I had thought at first that this was Kurosawa's final film, which would have made the subjects he's examining even more profound. As it turns out, he made two more, with his last film arriving in 1993, five years before his death at age 88. (I could have sworn he was over 90 when he died, but obviously I was wrong about that.)

But my how profound this is. It's not always that directors get to make films that feel like a true summation of their careers and a reckoning with their mortality, often because they don't want to think of any particular film as possibly their last. Speaking of Scorsese, at age 77 (but 75 when he made it), he's already started making films (The Irishman) that could function that way if he doesn't get to make another. Then there are those like Clint Eastwood, who doesn't seem to be interested in reflecting on his impending death even though he is now 90.

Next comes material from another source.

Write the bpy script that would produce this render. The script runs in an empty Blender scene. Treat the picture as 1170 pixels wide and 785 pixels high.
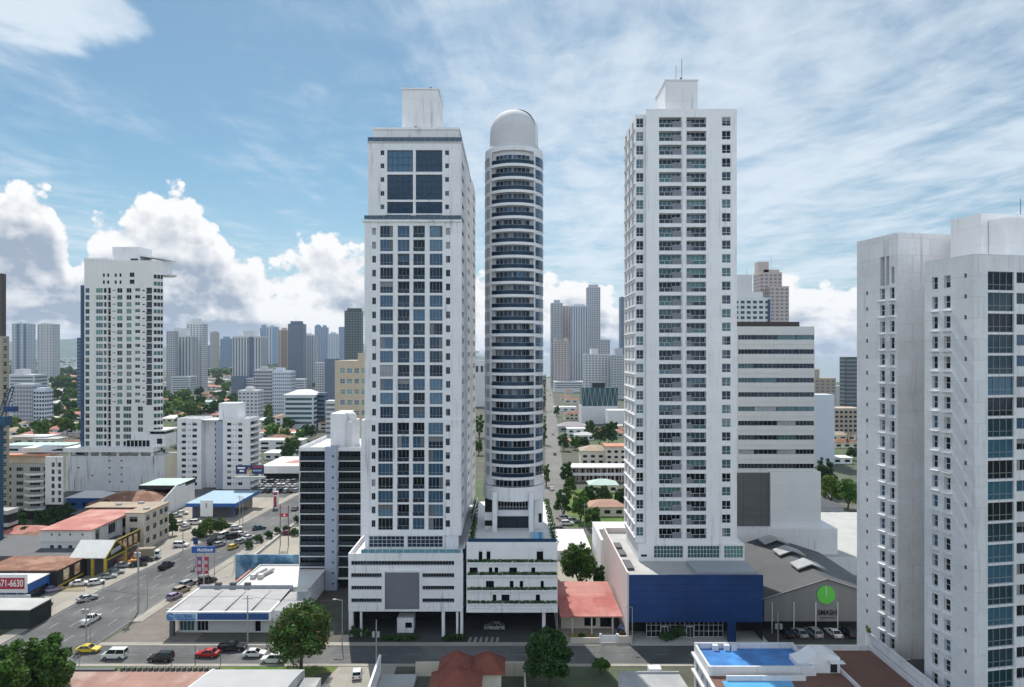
import bpy, math, random
from math import sin, cos, pi, radians, atan2, sqrt
from mathutils import Vector, Matrix
random.seed(11)
SC = bpy.context.scene
COL = SC.collection
# ------------------------------------------------------------------ camera
F, H, HX, HY = 780.0, 60.0, 585.0, 403.0          # focal length in photo pixels, eye height, principal column, horizon row
cam = bpy.data.cameras.new('camera'); camo = bpy.data.objects.new('camera', cam); COL.objects.link(camo)
camo.location = (0, 0, H); camo.rotation_euler = (radians(90), 0, 0)
cam.sensor_width = 36; cam.lens = 24; cam.shift_y = 10.5/1170; cam.clip_start = 1; cam.clip_end = 40000
SC.camera = camo
HAZE = 5.5e-5
SUN_EL, SUN_AZ = radians(54), radians(-16)          # azimuth from +Y towards +X
# ------------------------------------------------------------------ colour management
SC.view_settings.view_transform = 'Standard'; SC.view_settings.look = 'None'
SC.view_settings.gamma = 1; SC.view_settings.use_curve_mapping = False
SC.view_settings.exposure = 0.64
SC.render.engine = 'CYCLES'
cy = SC.cycles
cy.use_denoising = True; cy.use_adaptive_sampling = True; cy.adaptive_threshold = .02
cy.max_bounces = 6; cy.diffuse_bounces = 3; cy.glossy_bounces = 3; cy.transmission_bounces = 4; cy.transparent_max_bounces = 8; cy.volume_bounces = 0
cy.sample_clamp_indirect = 6; cy.caustics_reflective = False; cy.caustics_refractive = False
# ------------------------------------------------------------------ sun
sl = bpy.data.lights.new('sun', 'SUN'); sl.energy = 3.3; sl.angle = radians(.5); sl.color = (1, .95, .87)
so = bpy.data.objects.new('sun', sl); COL.objects.link(so)
sd = Vector((sin(SUN_AZ)*cos(SUN_EL), cos(SUN_AZ)*cos(SUN_EL), sin(SUN_EL)))
so.rotation_euler = (-sd).to_track_quat('-Z', 'Y').to_euler(); so.location = (0, 0, 400)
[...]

Dreams feels like it could be a greatest hits reel for Kurosawa, as it samples from a number of cinematic modes he has explored over his career, as well as types of subject matter. There are no samurai in this film -- he probably figured he'd done that enough -- but the everpresence of the kabuki-style performers feels like a shout to them. The colors and images in this film are breathtaking, though to be certain, not all of the segments are "beautiful" in the traditional sense. Kurosawa is just as interested in gray here as he is in bright reds and greens. 

I wondered if I would be as engrossed in the film without a single narrative running through it. I don't dislike omnibus films, but they tend to be of varying quality, especially when multiple directors are involved. That each of these films contained something thematically potent and enriching, and that I would have a really hard time choosing a least favorite, just reminds me what a master Kurosawa was. Although I gave the film "only" 4.5 stars on Letterboxd, already two days later I'm wondering if it should have been five. It may already be among my top three favorite Kurosawa films.

Although I could go on, this is already the longest I've written about any film in this series, and I need to get on with my Saturday.